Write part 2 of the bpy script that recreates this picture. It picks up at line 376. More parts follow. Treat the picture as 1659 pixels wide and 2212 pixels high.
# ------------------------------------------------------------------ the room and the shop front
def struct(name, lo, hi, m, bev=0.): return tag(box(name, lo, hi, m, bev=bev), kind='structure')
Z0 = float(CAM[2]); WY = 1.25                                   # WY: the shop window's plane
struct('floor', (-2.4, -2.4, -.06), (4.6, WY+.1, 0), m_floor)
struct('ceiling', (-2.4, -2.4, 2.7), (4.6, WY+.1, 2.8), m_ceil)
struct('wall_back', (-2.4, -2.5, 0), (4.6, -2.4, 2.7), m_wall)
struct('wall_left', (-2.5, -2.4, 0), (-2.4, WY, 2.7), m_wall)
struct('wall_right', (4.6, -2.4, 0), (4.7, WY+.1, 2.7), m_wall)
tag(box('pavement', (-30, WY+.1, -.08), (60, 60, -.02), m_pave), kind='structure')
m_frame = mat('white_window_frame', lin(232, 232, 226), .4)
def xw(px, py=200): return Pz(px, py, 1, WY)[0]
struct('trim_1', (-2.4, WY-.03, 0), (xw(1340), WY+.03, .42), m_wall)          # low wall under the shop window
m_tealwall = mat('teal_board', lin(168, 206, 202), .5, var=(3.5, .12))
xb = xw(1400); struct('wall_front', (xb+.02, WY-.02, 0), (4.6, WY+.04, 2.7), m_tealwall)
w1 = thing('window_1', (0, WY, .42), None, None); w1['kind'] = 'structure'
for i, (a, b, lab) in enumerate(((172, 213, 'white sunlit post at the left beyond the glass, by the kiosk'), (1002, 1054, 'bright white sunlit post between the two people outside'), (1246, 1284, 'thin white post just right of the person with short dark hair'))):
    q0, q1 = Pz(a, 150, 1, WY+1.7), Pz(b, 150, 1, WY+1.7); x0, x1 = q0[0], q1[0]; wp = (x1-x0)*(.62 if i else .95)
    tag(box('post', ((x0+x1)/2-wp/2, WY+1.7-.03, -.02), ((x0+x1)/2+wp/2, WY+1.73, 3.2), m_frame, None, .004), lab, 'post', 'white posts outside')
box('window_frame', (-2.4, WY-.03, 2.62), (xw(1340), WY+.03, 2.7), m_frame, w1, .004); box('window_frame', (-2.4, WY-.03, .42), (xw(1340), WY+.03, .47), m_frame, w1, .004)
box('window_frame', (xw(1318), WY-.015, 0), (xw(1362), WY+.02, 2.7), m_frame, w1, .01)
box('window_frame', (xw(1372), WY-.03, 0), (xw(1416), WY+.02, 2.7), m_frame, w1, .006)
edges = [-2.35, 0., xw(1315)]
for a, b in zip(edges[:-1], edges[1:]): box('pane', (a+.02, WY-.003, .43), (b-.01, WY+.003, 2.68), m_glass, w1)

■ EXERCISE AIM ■
Copy out each line exactly as written.

■ RESULT OF THIS EXERCISE ■
Write part 2 of the bpy script that recreates this picture. It picks up at line 376. More parts follow. Treat the picture as 1659 pixels wide and 2212 pixels high.
# ------------------------------------------------------------------ the room and the shop front
def struct(name, lo, hi, m, bev=0.): return tag(box(name, lo, hi, m, bev=bev), kind='structure')
Z0 = float(CAM[2]); WY = 1.25                                   # WY: the shop window's plane
struct('floor', (-2.4, -2.4, -.06), (4.6, WY+.1, 0), m_floor)
struct('ceiling', (-2.4, -2.4, 2.7), (4.6, WY+.1, 2.8), m_ceil)
struct('wall_back', (-2.4, -2.5, 0), (4.6, -2.4, 2.7), m_wall)
struct('wall_left', (-2.5, -2.4, 0), (-2.4, WY, 2.7), m_wall)
struct('wall_right', (4.6, -2.4, 0), (4.7, WY+.1, 2.7), m_wall)
tag(box('pavement', (-30, WY+.1, -.08), (60, 60, -.02), m_pave), kind='structure')
m_frame = mat('white_window_frame', lin(232, 232, 226), .4)
def xw(px, py=200): return Pz(px, py, 1, WY)[0]
struct('trim_1', (-2.4, WY-.03, 0), (xw(1340), WY+.03, .42), m_wall)          # low wall under the shop window
m_tealwall = mat('teal_board', lin(168, 206, 202), .5, var=(3.5, .12))
xb = xw(1400); struct('wall_front', (xb+.02, WY-.02, 0), (4.6, WY+.04, 2.7), m_tealwall)
w1 = thing('window_1', (0, WY, .42), None, None); w1['kind'] = 'structure'
for i, (a, b, lab) in enumerate(((172, 213, 'white sunlit post at the left beyond the glass, by the kiosk'), (1002, 1054, 'bright white sunlit post between the two people outside'), (1246, 1284, 'thin white post just right of the person with short dark hair'))):
    q0, q1 = Pz(a, 150, 1, WY+1.7), Pz(b, 150, 1, WY+1.7); x0, x1 = q0[0], q1[0]; wp = (x1-x0)*(.62 if i else .95)
    tag(box('post', ((x0+x1)/2-wp/2, WY+1.7-.03, -.02), ((x0+x1)/2+wp/2, WY+1.73, 3.2), m_frame, None, .004), lab, 'post', 'white posts outside')
box('window_frame', (-2.4, WY-.03, 2.62), (xw(1340), WY+.03, 2.7), m_frame, w1, .004); box('window_frame', (-2.4, WY-.03, .42), (xw(1340), WY+.03, .47), m_frame, w1, .004)
box('window_frame', (xw(1318), WY-.015, 0), (xw(1362), WY+.02, 2.7), m_frame, w1, .01)
box('window_frame', (xw(1372), WY-.03, 0), (xw(1416), WY+.02, 2.7), m_frame, w1, .006)
edges = [-2.35, 0., xw(1315)]
for a, b in zip(edges[:-1], edges[1:]): box('pane', (a+.02, WY-.003, .43), (b-.01, WY+.003, 2.68), m_glass, w1)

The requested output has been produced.